For the turbo, the wastegate was set for around 8 to 10 pounds of boost . On every car but the 1981, shortening the rod will increase boost. On the 1981 the turbo has a normally open waste gate, so lengthening the rod will increase the boost. Make an adjustable rod, like shown in the photo below.

In either case, you need to have a good boost gauge and adjust in small increments. Nine pounds is about all we are going to get away with because we can not run a intercooler . After this point with a stock turbo it is going to make more heat than air . A few turns is all it takes.

After playing with the carb metering system , I can run 15 pounds of boost though mufflers on street gas (Sunoco 94) and 19 PSI with alcohol injection with no audible knocks . With this said, a knock alarm is not a bad idea. Below is a picture of the alcohol injection system attached to the top of the air cleaner.

As far as the ignition system goes, I have a stock knock sensor /HEI system that triggers a MSD 6AL unit. I really like this unit since it gives me a very hot spark. I replace the cap and rotor and use coil wound plug wires. The MSD will destroy the stock wires in short order.

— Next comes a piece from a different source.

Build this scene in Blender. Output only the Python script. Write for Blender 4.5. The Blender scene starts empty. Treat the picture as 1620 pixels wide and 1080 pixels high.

For spark plugs I use Autolite 24 (or equivalent), gapped at a tight 0.040". I have the timing set at stock (16 degrees BTDC) with the vacuum advance disconnected. With racing fuel you probably can run a little more timing, but be careful. You don't want to burn a hole in a piston. It could be a long walk home!

I usa a 160 degree thermostat and I install an electric fan on a thermostat. The fan also turns on when the AC comes on. This saves a few horsepower.

For exhaust, I had a bigger down pipe made (2.5") and picked up 0.5 seconds! Headers off a 1983 will also help.

I few other options could be nitrous or a bigger turbo (with a high stall torque convertor).

Keep track of what you do by keeping careful notes. The whole idea is to get the coolest air possible to the carb and running the maximum boost and timing that the gas will allow. I went from 18.988 to 14.99 (best so far) . And I think there is room for more!

I high recommend the books list below (Hot Rod @ a local library), very informative, shows lots of diagrams on to adjust the carb. ect.

Sources
V-6 Performance
by Pat Ganahl (S-A design books)
 
ROCHESTER Carburetors
by Doug Roe (HP books)
 
Hot Rod Magazine
(July 1979 /June 1981) very good articles on how to adjust the carb. etc.
 
Parts & kits
Borg/Warner 10619B (carb rebuilding kit)

AND a lot of testing and wrench turning !

Best et 07-10-96 (15.1 @ 87 mph ) corrected 14.999.